Speaking ahead of the Government's forthcoming Higher Education and Research Bill, Gordon in his role as Shadow Minister for Higher Education, has laid out the problems it could cause.




The Government’s forthcoming Higher Education and Research Bill was problematic to begin with, but in the wake of the Brexit referendum result, it is even more so now. It is a bill which places immense faith in the magic of the market, and central to its proposals, is a concentration on creating a ‘brave new world’ of what the Government are calling HE ‘Challenger Institutions’ – largely private and for profit.

As they said in Yes Minister, the Government are being remarkably ‘bold’ putting all their eggs in the challenger basket, especially with the knock-effects on existing HE institutions now. Existing concerns have been amplified by dystopian downturns in the wake of funding and stability uncertainties after the Brexit vote. It’s hardly the time for embarking on three years of ‘creative chaos’ meddling with what the Bill calls the ‘architecture’ of quality assurance when the sector now is grappling with the immediate consequences, both direct and indirect, of Brexit.

There are more than 125,000 EU Students at UK Universities, 6.4% of the entire student body last year. Non-UK EU nationals make up 11.6% of all students at Masters Level. What is to happen to their continued eligibility to study here or access student loans?
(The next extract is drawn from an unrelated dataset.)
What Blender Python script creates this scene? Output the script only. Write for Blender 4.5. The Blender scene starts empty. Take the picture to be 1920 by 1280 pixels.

With nothing guaranteed the impact this has on Universities finances could be very serious if they are unable to meet their student targets or IF courses are forced to close.

Michael Arthur, president of University College London, has already warned it could be much harder to attract EU students to a UK perceived as “rather insular and inward-looking”. If this view prevails, where does that leave the “10% increase in domestic and EU students by 2019/20”, the Government is relying on in its White Paper?

As serious is the reputational damage to universities as a UK international brand. The Government’s White Paper was already blasé about potential knock-on effects for "UK PLC" from its sweeping changes. HE providers across England and the devolved nations of Britain are internationally competitive because they’re seen as part of a tried and trusted UK brand. There needs to be a UK-wide strategy in place to safeguard it.

The White Paper also argues new Challenger Institutions, many private sector and for profit, are seen as critical for expanding and satisfying the demand for Higher Education places. It says, but with very little evidence base, they ‘will serve the national economy by enabling us to continue to capture our share of international students who increasingly demand access to top quality education.” But at a time when our existing HE institution brands already risk losing tens of thousands of EU students, Government obsession with untried and untested providers could undermine rather than reward the sector. It might only take one fiasco or scandal to damage HE-UK internationally.

Current Conservative policies of including all students in immigration targets won’t help either. Remember our new Prime Minister Theresa May said as Home Secretary “universities should now develop sustainable funding models not so dependent on international students”. That leaves us now with the number of new non-European Union undergraduate and postgraduate entrants to English higher education institutions falling by 1.7 per cent in 2015-16. How much steeper will it given the uncertainties of Brexit?

At present, UK Universities receive 10% (just over a billion pounds a year) of their research funding from the EU. The Times Higher Education says Eighteen UK institutions face losing more than half their research funding as a result of the decision to leave the European Union. This includes both some of our newer universities as well as long-established Universities in the Russell Group, with their world-class research partnerships across Europe coming under threat, with knock-on effects outside Europe.

Many key HE programmes on which both FE Colleges and Modern Universities rely could be scrapped if up to £725 million of EU money that is currently going to LEPs is lost, drying up the programmes at sub-regional level, which produce jobs and skills for them and their communities, and on which hundreds of courses and staff depend.

Finally what is to happen to the future careers of some of our brightest UK students and our future workforce? During the 2013-14 academic year, there were 15,600 UK students, on the EU funded Erasmus programme, getting valuable qualifications in another European country. Will our access to such programmes disappear under Brexit? Will the benefits to our economy of our young people being able to freely study abroad in 27 other countries be lost?

This isn’t just about economic losses but about the potential blighting of a whole generation – brought home to me by an email the weekend after the Brexit vote, from a young man in Blackpool who had just completed a year of his university course in Munich thanks to the EU Erasmus programme. He said ‘I’m deeply concerned about our path forward as a nation.’

The Government’s already admitted it has few immediate answers to these new post-Brexit threats to our world-class HE system. Yet it’s merrily pressing on with a Bill introducing major changes that could cause further massive disruption to it. No wonder people are saying if it ain’t broke, don’t fix it.